As described in the above-mentioned U.S. Pat. No. 4,647,496, the fiber mat should be sufficiently porous to permit water in the aqueous gypsum slurry from which the gypsum core is made to evaporate therethrough. As further described in the patent, the gypsum panel can be made efficiently by forming an aqueous gypsum slurry which contains excess water and which is placed on the fibrous mat. Aided by heating, excess water evaporates through the porous mat as the calcined gypsum sets.

EXAMPLE

A preferred aqueous gypsum slurry which can be used in making the gypsum wallboard core panel for use in the present invention has the following formulation expressed in lbs. per 1000 sq. ft. of board: calcined gypsum (CaSO . 1/2H.sub.2 O), 1380 lbs; and water, 260 lbs. The fiber mat of the example is a commercially available Manville product having the product designation DURA-GLASS 7590. This product comprises a non-woven mat composed of glass fiber filaments arranged in a random pattern and bonded together with a resin binder. The mat has a weight, expressed in pounds per square feet of 18.5 min., 20 avg, and 21.5 max. The mat has a caliper in mils. of 28 min., 34 avg. and 40 max. The tensile strength is 60 lbs. for a 3" wide strip. The wallboard core panel of the example has a thickness of 0.42" with a tolerance of .+-015". The density of the core panel is in the range of 42-45 lbs. per cubic foot.

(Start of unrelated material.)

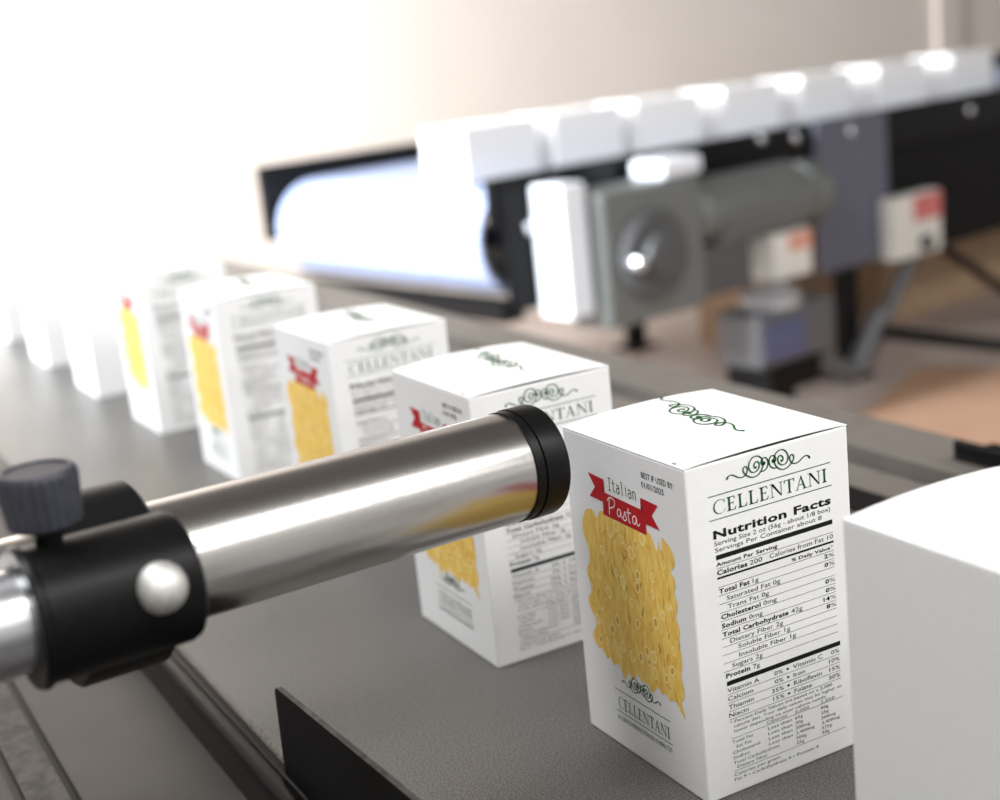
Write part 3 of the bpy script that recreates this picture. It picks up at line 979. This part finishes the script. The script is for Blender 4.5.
# gear motor hung on the near side
gm = rthing('gear_motor', 'grey gear motor with white cover plate hung on the side of the rear conveyor', 'motor', .40, -.10, -.40)
bm = bmesh.new()
box(bm, .235, .60, -.16, -.014, -.385, -.035, .02, seg=3)
rpart('gearbox', bm, 'motor', gm)
bm = bmesh.new()
lathe(bm, (.40, -.16, -.215), (0, -1, 0), [(-.01, .115), (.018, .115), (.026, .105), (.026, .06), (.05, .055), (.054, .03), (.054, .001)], 40)
hub = rpart('hub', bm, 'motordark', gm, True)
bm = bmesh.new()
lathe(bm, (.30, -.215, -.215), (0, -1, 0), [(-.03, .02), (.01, .02), (.018, .014), (.022, .003)], 24)
finish('shaft_end', bm, 'bolt', hub, smooth=True, auto=40, origin=o_off[gm.name])
bm = bmesh.new()
box(bm, .138, .22, -.13, -.016, -.335, -.005, .006)
rpart('cover_plate', bm, 'whiteplate', gm)
bm = bmesh.new()
lathe(bm, (.595, -.09, -.145), (1, 0, -.03), [(0, .065), (.02, .085), (.45, .085), (.45, .092), (.52, .092), (.54, .078), (.54, .02)], 40)
for k in range(20):
    a = 2 * PI * k / 20
    cy, cz = -.09 + .089 * math.cos(a), -.155 + .089 * math.sin(a)
    box(bm, .66, 1.02, cy - .003, cy + .003, cz - .008, cz + .008)
rpart('motor_housing', bm, 'motor', gm, True)
bm = bmesh.new()
box(bm, .605, .80, -.14, -.02, -.37, -.235, .008)
rpart('motor_mount', bm, 'motordark', gm)
bm = bmesh.new()
box(bm, .47, .62, -.15, -.03, -.036, .012, .012, seg=3)  # white block standing in for a bright highlight on top of the motor
rpart('highlight_block', bm, 'whiteplate', gm)
# enclosures
e1 = rthing('junction_box', 'small off-white junction box with orange label under the grey motor', 'box', .93, -.10, -.40)
bm = bmesh.new()
box(bm, .87, 1.03, -.16, -.06, -.375, -.245, .008)
rpart('housing', bm, 'whitebox', e1)
bm = bmesh.new()
box(bm, .93, 1.025, -.163, -.16, -.30, -.25, .001)
rpart('warning_label', bm, 'orange', e1)
bm = bmesh.new()
rod(bm, (.95, -.11, -.25), (.95, -.11, -.225), .016)
rpart('gland', bm, 'motordark', e1, True)
e2 = rthing('switch_box', 'small off-white switch box with red label on the black side of the rear conveyor', 'box', 1.70, -.03, -.46)
bm = bmesh.new()
box(bm, 1.53, 1.78, -.075, -.017, -.44, -.245, .008)
rpart('housing', bm, 'whitebox', e2)
bm = bmesh.new()
box(bm, 1.63, 1.775, -.078, -.075, -.33, -.25, .001)
rpart('warning_label', bm, 'redlabel', e2)
bm = bmesh.new()
lathe(bm, (1.68, -.075, -.40), (0, -1, 0), [(0, .025), (.02, .025), (.026, .02), (.026, .002)], 20)
rpart('switch_knob', bm, 'motordark', e2, True)
# lower unit on its post
lu = rthing('pump_unit', 'silver and blue-grey pump unit on a black post below the rear conveyor motor', 'pump', .86, -.16, FL)
bm = bmesh.new()
box(bm, .70, 1.02, -.24, -.08, -.58, -.43, .012, seg=3)
rpart('housing', bm, 'tube', lu)
bm = bmesh.new()
box(bm, .72, .88, -.245, -.24, -.56, -.46, .001)
rpart('window', bm, 'blueglass', lu)
bm = bmesh.new()
lathe(bm, (.84, -.16, -.432), (0, 0, 1), [(0, .085), (.03, .085), (.05, .06), (.055, .02)], 32)
rpart('top_cap', bm, 'silver', lu, True)
bm = bmesh.new()
box(bm, .73, .95, -.24, -.08, -.66, -.58, .006)
rpart('base_block', bm, 'blacksatin', lu)
bm = bmesh.new()
rod(bm, (.96, -.16, -.60), (1.16, -.18, -.70), .035)
rod(bm, (1.16, -.18, -.70), (1.30, -.18, -.54), .028)
rpart('pipe', bm, 'tube', lu, True)
bm = bmesh.new()
box(bm, .81, .88, -.20, -.12, FL, -.66, .004)
box(bm, .72, .97, -.26, -.06, FL, FL + .015, .003)
rpart('post', bm, 'blacksatin', lu)

# blank cartons lying on the rear belt
US = [.185, .49, .80, 1.15, 1.50, 1.89, 2.29]
LB = ['bright white box at the left end of the rear belt, above the belt nose', 'white box second from the left on the rear belt, behind the black rail', 'white box third from the left on the rear belt above the gear motor',
      'white box in the middle of the seven on the rear belt', 'white box third from the right on the rear belt, above the grey motor end', 'white box second from the right on the rear belt', 'white box farthest right on the rear belt near the pale wall trim']
RB = NZ + NR
first = None
for i, (u, lb) in enumerate(zip(US, LB)):
    if first is None:
        first = thing('white_box', lb, 'box', rear(u, .22, RB), RA, 'white boxes on the rear belt')
        bm = bmesh.new()
        box(bm, -.125, .125, -.085, .085, 0, .1385, .0012)
        finish('carton', bm, 'card', first)
        bm = bmesh.new()
        box(bm, -.1245, .1245, -.0845, .0845, .1385, .1402, .0006)
        finish('lid', bm, 'card', first)
        first.rotation_euler = (0, 0, RA + .03)
    else:
        dup(first, rear(u, .22, RB), RA + .02 * math.sin(i * 2.1), lb, 'white boxes on the rear belt')

# cardboard under the rear conveyor and on the floor
def kraft(label, u0, u1, v0, v1, h, rot=0):
    o = rthing('cardboard_box', label, 'cardboard box', (u0 + u1) / 2, (v0 + v1) / 2, FL)
    bm = bmesh.new()
    box(bm, u0, u1, v0, v1, FL, FL + h, .004)
    rpart('carton', bm, 'kraft', o)
    bm = bmesh.new()
    um = (v0 + v1) / 2
    box(bm, u0 + .01, u1 - .01, um - .025, um + .025, FL + h - .001, FL + h + .001)
    rpart('tape', bm, 'kraft2', o)


kraft('brown cardboard box under the rear conveyor behind the pump unit, left of the black leg', 1.62, 1.98, .52, .86, .42)
kraft('brown cardboard box under the rear conveyor right of the black leg, behind the braces', 2.12, 3.30, .40, .86, .36)
ks = thing('cardboard_sheet', 'orange-brown board lying on the floor at the right beyond the main conveyor', 'board', (2.45, 2.05, FL), .5)
bm = bmesh.new()
box(bm, -.42, .75, -.75, .40, 0, .012, .003)
finish('board', bm, 'kraft2', ks)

Depending on the viscosity of the slurry and other factors in the manufacturing process, the fiber mat can be partially or completely embedded in the faces of the panel. For use as the core panel of a fire-resistant door, it does not appear important as to whether the fiber mat is partly or completely embedded in the gypsum surface as long as a strong bond is formed with the set gypsum.

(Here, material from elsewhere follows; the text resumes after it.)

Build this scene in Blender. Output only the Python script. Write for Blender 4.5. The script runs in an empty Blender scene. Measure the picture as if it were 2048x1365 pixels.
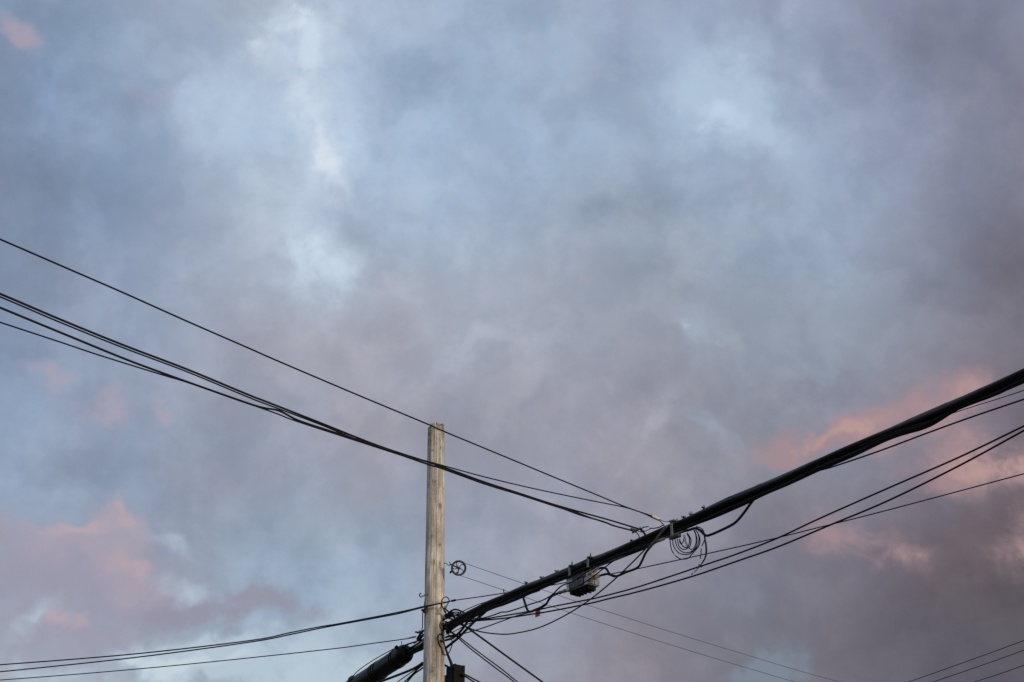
import bpy, bmesh, math, random
from mathutils import Vector, Matrix, noise

random.seed(7)
scene = bpy.context.scene
C = scene.collection

# ------------------------------------------------------------------ camera
RES = 2048.0
FOC = 50.0
F = RES * FOC / 36.0
PITCH = math.radians(29.0)
CAM = Vector((0.0, 0.0, 1.6))
cd = bpy.data.cameras.new("Camera")
cd.lens = FOC
cd.sensor_width = 36.0
cd.sensor_fit = 'HORIZONTAL'
cd.clip_start = 0.05
cd.clip_end = 3000.0
co = bpy.data.objects.new("Camera", cd)
C.objects.link(co)
co.location = CAM
co.rotation_euler = (math.radians(90) + PITCH, 0, 0)
scene.camera = co
CP, SP = math.cos(PITCH), math.sin(PITCH)

def P(px, py, d):
    """point on the sight line through pixel (px, py) of the 2048x1365 photograph, d metres deep"""
    X = (px - 1024.0) / F
    Y = (682.5 - py) / F
    return CAM + Vector((X * d, d * (CP - Y * SP), d * (SP + Y * CP)))

def azel(px, py):
    v = P(px, py, 1.0) - CAM
    v.normalize()
    return math.atan2(v.x, v.y), math.asin(v.z)

# ------------------------------------------------------------------ view
vs = scene.view_settings
scene.display_settings.display_device = 'sRGB'
vs.view_transform = 'Standard'
vs.look = 'None'
vs.exposure = 0.0
vs.gamma = 1.0
vs.use_curve_mapping = False
scene.cycles.use_denoising = False
scene.cycles.max_bounces = 6
scene.cycles.use_adaptive_sampling = True
scene.cycles.adaptive_threshold = 0.004
scene.cycles.use_light_tree = False
scene.cycles.adaptive_min_samples = 8

# ------------------------------------------------------------------ sun
SUN_AZ, SUN_EL = math.radians(140.0), math.radians(7.0)     # behind the camera, to the right
sd = Vector((math.sin(SUN_AZ) * math.cos(SUN_EL), math.cos(SUN_AZ) * math.cos(SUN_EL), math.sin(SUN_EL)))
sl = bpy.data.lights.new("sun", 'SUN')
sl.energy = 1.35
sl.angle = math.radians(12)
sl.color = (1.0, 0.91, 0.82)
so = bpy.data.objects.new("sun", sl)
C.objects.link(so)
so.rotation_euler = sd.to_track_quat('Z', 'Y').to_euler()
so.location = (0, 0, 30)

# ------------------------------------------------------------------ sky
def lin(c):
    o = []
    for v in c:
        v = v / 255.0
        o.append(v / 12.92 if v <= 0.04045 else ((v + 0.055) / 1.055) ** 2.4)
    return o

world = bpy.data.worlds.new("World")
scene.world = world
world.use_nodes = True
wt = world.node_tree
wt.nodes.clear()
nt = bpy.data.node_groups.new("evening_clouds", 'ShaderNodeTree')     # built apart, then used by the world
nt.interface.new_socket("Color", in_out='OUTPUT', socket_type='NodeSocketColor')
N, L = nt.nodes, nt.links

def node(t, **kw):
    n = N.new(t)
    for k, v in kw.items():
        setattr(n, k, v)
    return n

def put(sock, v):
    if hasattr(v, 'is_output') or isinstance(v, bpy.types.NodeSocket):
        L.new(v, sock)
    else:
        sock.default_value = v

def M(op, a, b=None, c=None):
    n = node('ShaderNodeMath', operation=op)
    put(n.inputs[0], a)
    if b is not None: put(n.inputs[1], b)
    if c is not None: put(n.inputs[2], c)
    return n.outputs[0]

def V(op, a, b=None, c=None):
    n = node('ShaderNodeVectorMath', operation=op)
    put(n.inputs[0], a)
    if b is not None: put(n.inputs[1] if op != 'SCALE' else n.inputs['Scale'], b)
    if c is not None: put(n.inputs[2], c)
    return n.outputs['Value'] if op in ('DOT_PRODUCT', 'LENGTH') else n.outputs[0]

def NOISE(vec, scale, detail=5.0, rough=0.55, off=(0, 0, 0), col=False, dist=0.0):
    v = V('ADD', vec, off) if any(off) else vec
    n = node('ShaderNodeTexNoise', noise_dimensions='3D')
    L.new(v, n.inputs['Vector'])
    n.inputs['Scale'].default_value = scale
    n.inputs['Detail'].default_value = detail
    n.inputs['Roughness'].default_value = rough
    n.inputs['Distortion'].default_value = dist
    return n.outputs['Color'] if col else n.outputs['Fac']

def MIXC(fac, a, b):
    n = node('ShaderNodeMix', data_type='RGBA')
    put(n.inputs[0], fac)
    for s, v in ((n.inputs[6], a), (n.inputs[7], b)):
        if isinstance(v, (tuple, list)): s.default_value = (*v[:3], 1.0)
        else: L.new(v, s)
    return n.outputs[2]

def SMOOTH(x, lo, hi, a=0.0, b=1.0):
    n = node('ShaderNodeMapRange', interpolation_type='SMOOTHSTEP')
    put(n.inputs[0], x)
    n.inputs[1].default_value = lo; n.inputs[2].default_value = hi
    n.inputs[3].default_value = a; n.inputs[4].default_value = b
    return n.outputs[0]

tc = node('ShaderNodeTexCoord')
DIR = V('NORMALIZE', tc.outputs['Generated'])
sx = node('ShaderNodeSeparateXYZ'); L.new(DIR, sx.inputs[0])
az = M('ARCTAN2', sx.outputs[0], sx.outputs[1])
el = M('ARCSINE', sx.outputs[2])
cx = node('ShaderNodeCombineXYZ'); L.new(az, cx.inputs[0]); L.new(el, cx.inputs[1])
AE = cx.outputs[0]
HALF = (0.5, 0.5, 0.5)
def warp(base, amps):
    out = base
    for scale, amp, off, det in amps:
        w = V('SUBTRACT', NOISE(DIR, scale, det, 0.55, off, col=True), HALF)
        w = V('MULTIPLY', w, (amp, amp, 0.0))
        out = V('ADD', out, w)
    return out
PA = warp(AE, [(5.0, 0.16, (3.1, 1.7, 9.2), 2.0), (14.0, 0.075, (7.7, 2.2, 4.1), 5.0)])     # soft, for the big masses
PB = warp(AE, [(11.0, 0.05, (1.3, 8.4, 2.6), 3.0), (38.0, 0.036, (5.9, 0.7, 6.6), 6.0)])    # finer, for the puffs

ROT = {}
def rotated(coord, deg):
    """the sky coordinates turned by deg (shared by all clouds that lie at that slant)"""
    deg = int(round(deg / 15.0)) * 15
    if deg == 0: return coord, 0.0
    key = (id(coord), deg)
    if key not in ROT:
        r = math.radians(deg)
        a = V('DOT_PRODUCT', coord, (math.cos(r), math.sin(r), 0))
        b = V('DOT_PRODUCT', coord, (-math.sin(r), math.cos(r), 0))
        n = node('ShaderNodeCombineXYZ'); L.new(a, n.inputs[0]); L.new(b, n.inputs[1])
        ROT[key] = n.outputs[0]
    return ROT[key], math.radians(deg)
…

Although as mentioned glass fibers are the preferred fibers for use in the mat facing, other fibers such as synthetic resin fibers may be suitably used. Furthermore, the mat could comprise continuous or discrete strands of fibers and be woven or nonwoven in form.

A significant advantage of the invention is the light weight of the fiber mat gypsum wallboard core. The use of a glass fiber mat in place of the conventional paper facing on the gypsum board in itself produces a significant weight saving. The weight of a widely used paper facing in the manufacture of conventional gypsum wallboard is in the range of about 120 lbs/100 sq. ft. of board, whereas the weight of a preferred form of glass fiber mat for use in the present invention is about 40 lbs/1000 sq. ft. of board.

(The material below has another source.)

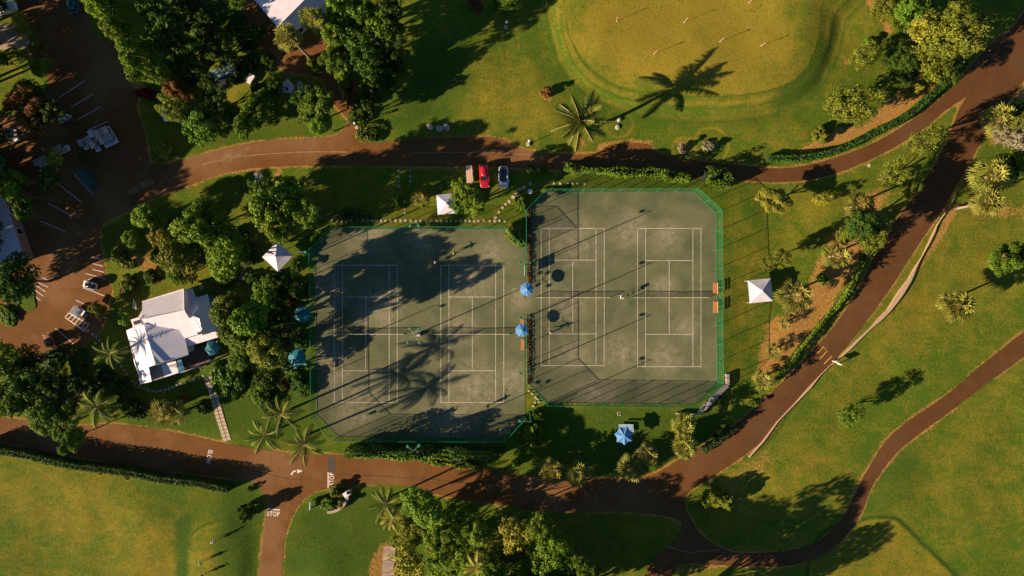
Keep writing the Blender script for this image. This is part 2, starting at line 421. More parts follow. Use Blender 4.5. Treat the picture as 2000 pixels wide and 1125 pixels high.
CARPARK = [(-80, 720), (-40, 676), (0, 664), (60, 700), (140, 692), (176, 662), (200, 640), (206, 612), (213, 585), (219, 566), (212, 548), (206, 530), (200, 500), (196, 470), (200, 440), (246, 411),
           (270, 370), (292, 330), (288, 290), (284, 262), (272, 225), (266, 205), (270, 190), (250, 150), (246, 100), (190, 70), (176, 30), (168, -30), (60, -30), (30, 30), (75, 60), (60, 110),
           (95, 160), (70, 200), (20, 230), (-80, 240)]
road_n = smooth_path(ROAD_N); road_e = smooth_path(ROAD_E); carp = smooth_path(CARPARK)
C1 = [(645, 443), (985, 443), (1026, 487), (1026, 820), (985, 864), (650, 862), (607, 818), (603, 487)]
C2 = [(1068, 369), (1365, 368), (1411, 411), (1413, 750), (1366, 797), (1070, 793), (1029, 750), (1028, 410)]
FENCE_H = 3.7
def base_of(poly, h): return [(p[0], p[1]) for p in (P(x, y, h) for x, y in poly)]
c1w, c2w = base_of(C1, FENCE_H), base_of(C2, FENCE_H)
rnw, rew, cpw = to_world(road_n), to_world(road_e), to_world(carp)
def jitter(poly, a=.07, seed=1):
    r = random.Random(seed); return [(x + r.uniform(-a, a), y + r.uniform(-a, a)) for x, y in poly]

# zone masks on the ground: (points in photo px, softness m, strength)
DIRT = [([(1478, 690), (1500, 625), (1545, 600), (1590, 520), (1640, 430), (1690, 372), (1735, 372), (1720, 430), (1680, 510), (1640, 580), (1590, 650), (1530, 730), (1480, 745)], 1.6, .85),
        ([(1690, 0), (1712, 40), (1732, 72), (1745, 60), (1722, 20), (1712, -10)], .8, .9),
        ([(1600, 262), (1680, 240), (1742, 190), (1800, 140), (1850, 145), (1800, 205), (1740, 245), (1660, 285), (1560, 300)], 1.0, .85),
        ([(1882, 200), (1950, 105), (1965, 100), (1890, 215)], .6, .9), ([(1962, 210), (2010, 150), (2010, 235), (1975, 260), (1940, 290), (1925, 285)], 1.2, .8),
        ([(1860, 395), (1835, 450), (1790, 520), (1740, 590), (1755, 590), (1805, 520), (1850, 450), (1872, 400)], .7, .8),
        ([(1880, 405), (2010, 400), (2010, 425), (1940, 425), (1890, 418)], 1.2, .6),
        ([(1400, 930), (1450, 900), (1500, 870), (1520, 900), (1480, 960), (1460, 1000), (1420, 1000), (1400, 960)], 2.5, .42),
        ([(225, 470), (290, 490), (330, 470), (300, 440), (345, 455), (310, 530), (240, 520), (215, 500)], 1.5, .75),
        ([(255, 255), (278, 235), (285, 268), (292, 300), (312, 322), (296, 324)], .6, .9),
        ([(225, 150), (258, 130), (285, 165), (290, 190), (262, 205), (240, 190)], .9, .8),
        ([(540, 330), (556, 325), (550, 345), (540, 360), (528, 360)], .6, .9), ([(1030, 405), (1035, 480), (1035, 760), (1028, 760), (1026, 480)], .4, .9),
        ([(1160, 290), (1200, 275), (1270, 276), (1292, 300), (1260, 310), (1180, 305)], .7, .9),
        ([(1055, 170), (1080, 175), (1075, 197), (1058, 195)], .8, .9), ([(1322, 275), (1345, 280), (1345, 305), (1320, 300)], .8, .9), ([(1372, 272), (1405, 278), (1400, 296), (1374, 296)], .8, .9),
        ([(908, 0), (945, 0), (944, 15), (915, 16)], .7, .9), ([(1120, 255), (1142, 255), (1145, 285), (1118, 285)], .9, .85),
        ([(1645, 110), (1668, 115), (1665, 130), (1648, 128)], .6, .6), ([(1300, 1075), (1270, 1105), (1290, 1130), (1330, 1105), (1400, 1102), (1350, 1125), (1260, 1125)], 1.2, .6),
        ([(1835, 590), (1850, 585), (1852, 612), (1838, 612)], .8, .8), ([(1940, 500), (1956, 505), (1955, 520), (1940, 518)], .8, .7),
        ([(120, 1020), (110, 1035), (122, 1060)], .8, .5), ([(1180, 905), (1035, 905), (1090, 935), (1180, 935)], 1, .35),
        ([(1320, 960), (1325, 980), (1310, 1000)], 1, .4), ([(1600, 640), (1480, 740), (1470, 760), (1500, 760), (1600, 660)], .8, .4),
        ([(728, 1072), (745, 1058), (775, 1062), (785, 1100), (780, 1140), (722, 1140)], .9, .75), ([(1170, 590), (1400, 590), (1400, 760), (1170, 760)], 1, 0)]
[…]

In the preferred form of the invention, the core of the fiber mat-faced gypsum board has a density of about 40 to about 50 lbs/cu.ft., preferably about 42 to about 45 lbs/cu.ft. The manufacture of cores having densities within the preferred range can be effected by using known techniques, for example, by introducing an appropriate amount of foam into the aqueous gypsum slurry from which the core is formed.

Manifestly, changes in details of construction can be effected by those skilled in the art without departing from the invention.